New ways for the magazine industry
How will the magazine industry cope in a future where technology is developing fast and the market is constantly changing?
Anette Johansson recently successfully defended her doctoral thesis in Business Administration, "Ways forward - effectual and causal approaches to innovation in the Swedish magazine industry" at Jönköping International Business School.
She has studied the magazine industry’s efforts to find a sustainable business model while the future is becoming increasingly difficult to predict.
"When your job is to develop tomorrow's media products, traditional management logic ceases to work. It is largely based on a model in which goals and plans are important tools to map out a sustainable strategy for the future", says Anette.
In her thesis, she sets the traditional logic (causal) towards a more entrepreneurial logic (effectual) where the starting point is people's interests, experiences, knowledge and networks rather than specific targets.
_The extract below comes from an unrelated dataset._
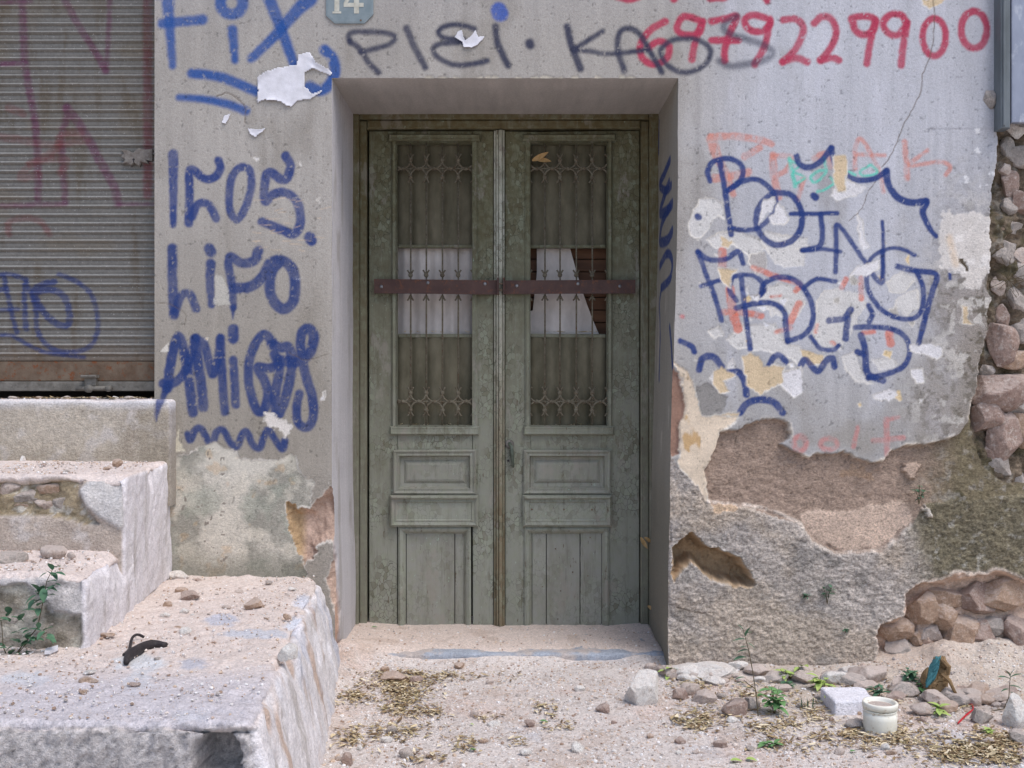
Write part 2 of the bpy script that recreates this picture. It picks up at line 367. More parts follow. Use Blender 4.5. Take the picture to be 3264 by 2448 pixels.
# base colour
base = lin((163, 157, 150))[None] + 0 * X[:, None]
def lerpc(base, col, m): return base + (lin(col)[None] - base) * np.clip(m, 0, 1)[:, None]
base = lerpc(base, (185, 185, 191), sst(640, 780, X + 40 * fb(X, Y, 120, o=3, seed=1)) * .9)
base = lerpc(base, (176, 174, 178), sst(60, -60, Y) * .3)
base = lerpc(base, (148, 140, 128), sst(150, 420, Y) * sst(400, 300, X) * .8)
base = lerpc(base, (160, 156, 152), sst(300, 420, Y + 30 * fb(X, Y, 60, seed=3)) * sst(600, 700, X) * .75)
P = Paint(X, Y, base); P.r = np.zeros(len(X))
st = fb(X, Y, 7, 160, o=4, seed=11); P.c *= (1 + .13 * st[:, None])
P.c *= (1 + .12 * fb(X, Y, 70, o=4, seed=12)[:, None])
P.c = lerpc(P.c, (120, 112, 100), sst(.15, .6, fb(X, Y, 40, 90, o=5, seed=14)) * .35)
P.c = lerpc(P.c, (205, 204, 212), sst(.2, .6, fb(X, Y, 30, 110, o=4, seed=15)) * .35 * sst(600, 720, X))
P.h = .0025 * fb(X, Y, 90, o=3, seed=16) + .0006 * fb(X, Y, 6, 20, o=3, seed=17)
# far right lower grime
P.r = np.maximum(P.r, .45 * sst(890, 980, X + 30 * fb(X, Y, 50, o=4, seed=18)) * sst(110, 330, Y))
gr = sst(880, 990, X + 30 * fb(X, Y, 50, o=4, seed=18)) * sst(110, 330, Y)
P.c = lerpc(P.c, (138, 126, 112), gr * .8)
P.c = lerpc(P.c, (84, 76, 60), gr * sst(.0, .3, fb(X, Y, 7, o=5, seed=19)) * .7)
P.c = lerpc(P.c, (214, 208, 200), gr * sst(.1, .3, fb(X, Y, 9, o=5, seed=20)) * .7)
gl = sst(300, 480, Y) * sst(700, 730, X); P.c = lerpc(P.c, (142, 134, 122), gl * sst(-.1, .5, fb(X, Y, 60, o=4, seed=22)) * .6)

BL = (40, 76, 142); BD = (36, 58, 116); BK = (50, 53, 74); RD = (172, 56, 82); OR = (206, 126, 106)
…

The focus is on influencing the future rather than trying to predict and plan it.
The study shows that a combination of traditional and entrepreneurial logic leads to increased innovation and increased learning within the companies. The media industry, like other dynamic industries, could benefit from beginning to think and act according to the more entrepreneurial, effectual logic. It would allow for greater creativity and more innovation, and offer a way forward through concrete action rather than careful consideration, because information about the future is sketchy.
"Not surprisingly, the study shows that an important prerequisite for this kind of logic is that the company has an overall culture that encourages creativity and new ideas", says Anette.
"Ways forward - effectual and causal approaches to innovation in the Swedish magazine industry" was defended successfully on 27 June.
External examiner: Professor Gry Agnete Alsos, University of Nordland. Members of the examining committee was Professor Caroline Wigren Kristoferson, Lund University, Professor Ingela Wadbring, Mid Sweden University, and Associate Professor Karl Wennberg, Stockholm School of Economics. Chairperson at the defence was Associate Professor Patrik Wikström, Queensland University of Technology/JIBS.